Sevgili beden eğitimi öğretmenlerimiz, göstermelik beden eğitimi dersleriyle yok olan öğretmenlerimiz, sağlıklı yaşam katkımıza can kat, heyecan kat. Spora gönül vermiş yöneticiler, sizler de katılın aramıza. Ve cefakâr taraftarlar, yemeden içmeden biriktirip, stat kasalarını dolduran, kâh coşup kâh ağlayanlar. Sizler için perdeyi aralamak boynumuzun borcudur” diyerek işe başlıyordu.

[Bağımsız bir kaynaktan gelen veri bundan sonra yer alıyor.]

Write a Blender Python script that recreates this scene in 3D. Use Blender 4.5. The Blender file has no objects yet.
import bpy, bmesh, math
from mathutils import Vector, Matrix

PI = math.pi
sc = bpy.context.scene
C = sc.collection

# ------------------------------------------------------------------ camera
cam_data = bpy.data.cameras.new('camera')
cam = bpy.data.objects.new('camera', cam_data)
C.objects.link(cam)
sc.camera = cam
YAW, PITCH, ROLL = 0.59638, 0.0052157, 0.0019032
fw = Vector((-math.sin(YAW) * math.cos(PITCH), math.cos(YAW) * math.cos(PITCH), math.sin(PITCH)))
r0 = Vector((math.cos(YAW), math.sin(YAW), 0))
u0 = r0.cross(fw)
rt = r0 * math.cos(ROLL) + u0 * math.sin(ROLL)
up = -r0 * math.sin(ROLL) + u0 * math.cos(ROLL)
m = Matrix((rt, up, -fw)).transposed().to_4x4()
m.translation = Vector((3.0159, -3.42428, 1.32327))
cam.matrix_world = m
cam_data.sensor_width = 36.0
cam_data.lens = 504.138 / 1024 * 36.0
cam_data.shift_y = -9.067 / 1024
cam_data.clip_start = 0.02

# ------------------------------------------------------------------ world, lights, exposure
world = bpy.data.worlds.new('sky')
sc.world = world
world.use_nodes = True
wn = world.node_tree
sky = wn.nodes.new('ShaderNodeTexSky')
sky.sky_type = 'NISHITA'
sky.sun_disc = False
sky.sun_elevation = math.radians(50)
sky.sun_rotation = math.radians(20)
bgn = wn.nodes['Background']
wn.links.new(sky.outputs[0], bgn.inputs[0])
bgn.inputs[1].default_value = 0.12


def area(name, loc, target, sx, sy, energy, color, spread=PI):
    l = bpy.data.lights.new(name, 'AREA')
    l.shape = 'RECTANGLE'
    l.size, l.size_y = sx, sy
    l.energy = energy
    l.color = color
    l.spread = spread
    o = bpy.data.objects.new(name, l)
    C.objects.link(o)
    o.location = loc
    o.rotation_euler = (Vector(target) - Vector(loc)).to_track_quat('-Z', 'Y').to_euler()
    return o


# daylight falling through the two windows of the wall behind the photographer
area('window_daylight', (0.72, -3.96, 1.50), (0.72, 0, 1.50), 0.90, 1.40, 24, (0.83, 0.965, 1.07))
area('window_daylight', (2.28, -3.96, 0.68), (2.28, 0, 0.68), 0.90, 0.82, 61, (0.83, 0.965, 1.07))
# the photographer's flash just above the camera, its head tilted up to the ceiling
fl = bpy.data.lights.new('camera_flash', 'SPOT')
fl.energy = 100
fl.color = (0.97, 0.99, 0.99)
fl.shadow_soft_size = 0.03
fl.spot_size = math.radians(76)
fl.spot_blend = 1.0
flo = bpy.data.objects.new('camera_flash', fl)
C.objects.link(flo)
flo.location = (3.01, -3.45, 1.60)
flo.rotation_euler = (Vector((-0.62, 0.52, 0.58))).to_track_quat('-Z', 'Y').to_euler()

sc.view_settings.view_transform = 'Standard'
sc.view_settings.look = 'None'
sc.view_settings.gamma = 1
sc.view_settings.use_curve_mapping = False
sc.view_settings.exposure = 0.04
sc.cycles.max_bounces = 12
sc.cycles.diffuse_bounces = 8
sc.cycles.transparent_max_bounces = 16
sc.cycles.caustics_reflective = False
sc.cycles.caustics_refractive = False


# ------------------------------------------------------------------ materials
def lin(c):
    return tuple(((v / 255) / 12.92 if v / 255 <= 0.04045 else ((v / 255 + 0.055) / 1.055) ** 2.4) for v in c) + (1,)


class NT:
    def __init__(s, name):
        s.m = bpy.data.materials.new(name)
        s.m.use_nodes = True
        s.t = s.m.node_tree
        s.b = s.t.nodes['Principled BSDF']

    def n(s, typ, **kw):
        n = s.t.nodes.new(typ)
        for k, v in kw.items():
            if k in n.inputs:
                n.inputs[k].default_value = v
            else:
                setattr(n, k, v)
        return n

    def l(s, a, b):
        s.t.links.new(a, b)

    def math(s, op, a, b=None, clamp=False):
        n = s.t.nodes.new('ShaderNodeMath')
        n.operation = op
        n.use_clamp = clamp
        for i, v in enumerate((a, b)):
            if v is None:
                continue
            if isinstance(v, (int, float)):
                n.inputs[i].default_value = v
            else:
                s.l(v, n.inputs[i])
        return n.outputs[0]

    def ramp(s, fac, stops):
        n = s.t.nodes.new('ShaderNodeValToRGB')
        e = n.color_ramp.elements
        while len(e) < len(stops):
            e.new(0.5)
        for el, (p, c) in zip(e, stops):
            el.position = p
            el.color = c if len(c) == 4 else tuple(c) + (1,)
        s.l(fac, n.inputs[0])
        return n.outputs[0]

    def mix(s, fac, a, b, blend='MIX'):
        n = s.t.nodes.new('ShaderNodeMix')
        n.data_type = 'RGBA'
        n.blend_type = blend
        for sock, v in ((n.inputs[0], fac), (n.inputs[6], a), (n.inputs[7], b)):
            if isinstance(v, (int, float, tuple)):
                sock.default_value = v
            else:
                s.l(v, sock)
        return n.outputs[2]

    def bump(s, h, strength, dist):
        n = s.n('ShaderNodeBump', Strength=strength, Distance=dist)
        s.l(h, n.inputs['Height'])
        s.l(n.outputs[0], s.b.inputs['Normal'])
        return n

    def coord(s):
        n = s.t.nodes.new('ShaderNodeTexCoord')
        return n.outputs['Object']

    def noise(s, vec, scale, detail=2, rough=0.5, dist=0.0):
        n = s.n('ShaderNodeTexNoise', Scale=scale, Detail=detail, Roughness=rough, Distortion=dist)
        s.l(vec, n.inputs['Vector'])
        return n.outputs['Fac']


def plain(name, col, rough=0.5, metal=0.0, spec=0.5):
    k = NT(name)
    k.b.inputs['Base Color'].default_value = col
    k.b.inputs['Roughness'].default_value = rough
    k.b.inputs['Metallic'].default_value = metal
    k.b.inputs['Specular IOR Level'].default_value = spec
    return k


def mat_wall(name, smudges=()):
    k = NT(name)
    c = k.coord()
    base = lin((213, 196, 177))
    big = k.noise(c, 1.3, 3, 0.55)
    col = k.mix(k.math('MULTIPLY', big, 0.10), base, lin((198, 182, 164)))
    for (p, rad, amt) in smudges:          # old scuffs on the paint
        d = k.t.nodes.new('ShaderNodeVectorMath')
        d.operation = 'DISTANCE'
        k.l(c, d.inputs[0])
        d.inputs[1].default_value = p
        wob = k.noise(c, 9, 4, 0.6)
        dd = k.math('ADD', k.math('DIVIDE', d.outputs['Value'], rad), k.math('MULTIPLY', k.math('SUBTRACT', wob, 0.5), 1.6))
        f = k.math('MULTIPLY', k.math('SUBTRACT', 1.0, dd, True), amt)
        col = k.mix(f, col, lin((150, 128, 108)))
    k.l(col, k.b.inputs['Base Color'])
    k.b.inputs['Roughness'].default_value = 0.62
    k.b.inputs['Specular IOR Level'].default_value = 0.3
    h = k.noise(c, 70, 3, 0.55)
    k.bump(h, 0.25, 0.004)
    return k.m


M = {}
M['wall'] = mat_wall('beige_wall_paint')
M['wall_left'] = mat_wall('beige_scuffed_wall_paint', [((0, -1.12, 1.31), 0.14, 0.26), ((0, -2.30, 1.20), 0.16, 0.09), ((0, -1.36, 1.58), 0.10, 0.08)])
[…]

‘ÇOK OKUYAN BİR SPORCUYDU’
Metin Kurt 1970’li yılların ortalarında Türkiye’de spor camiasında fırtına gibi esiyordu. Kendisi Galatasaray’ın futbolcusu olarak yalnızca futbol ortamında değil, genel sporda da örnek alınacak bir isimdi. Başta futbol olmak üzere tüm sporcuların nasıl haksızlığa uğradığını gözler önüne sererek vermiş olduğu mücadele ile spor kültüründe verimliliği ortaya çıkarmıştı. Kendisi çok okuyan bir sporcuydu. 1976’da Galatasaray’daydı; futbolcuya sorulmadan mukavele uzatılmasını haksız buluyordu. Bu nedenle protesto için sakal dahi bırakmış ve yöneticilerle anlaşmazlık sonucu bir sonraki sezonda Kayserispora transfer olarak orada futbol yaşamını tamamlamıştı.
Bundan on yıl kadar önce Orhan Ayhan tarafından hazırlanan bir televizyon programında Metin Kurt anlatılıyordu. İsmet Tongo, “Metin Kurt’un Galatasaray’da oynadığı yıllarda Galatasaray’ın Nice takımıyla Fransa’da bir maçı vardı. Fransız basını bu maça çok az yer verirken, Metin Kurt’a sporda verdiği mücadeleden dolayı bir tam sayfa ayırdı” demişti.
Aynı programda Engin Verel “Futbol hayatımda Metin ağabeyi (Metin Kurt’u) kendime örnek aldım. Çünkü kendisinin spor yaşamı yalnızca sahada oynadığı futbol ile değil, tavırlarıyla sporda örnek bir kişiliği vardı. Metin ağabey çok okuyan birisiydi” diyerek Metin Kurt hakkında bilgi veriyordu.
Metin Kurt, Türkiye’de sporda sendikalaşmayı savunan ilk futbolcuydu. Allah rahmet eylesin, mekânı cennet olsun.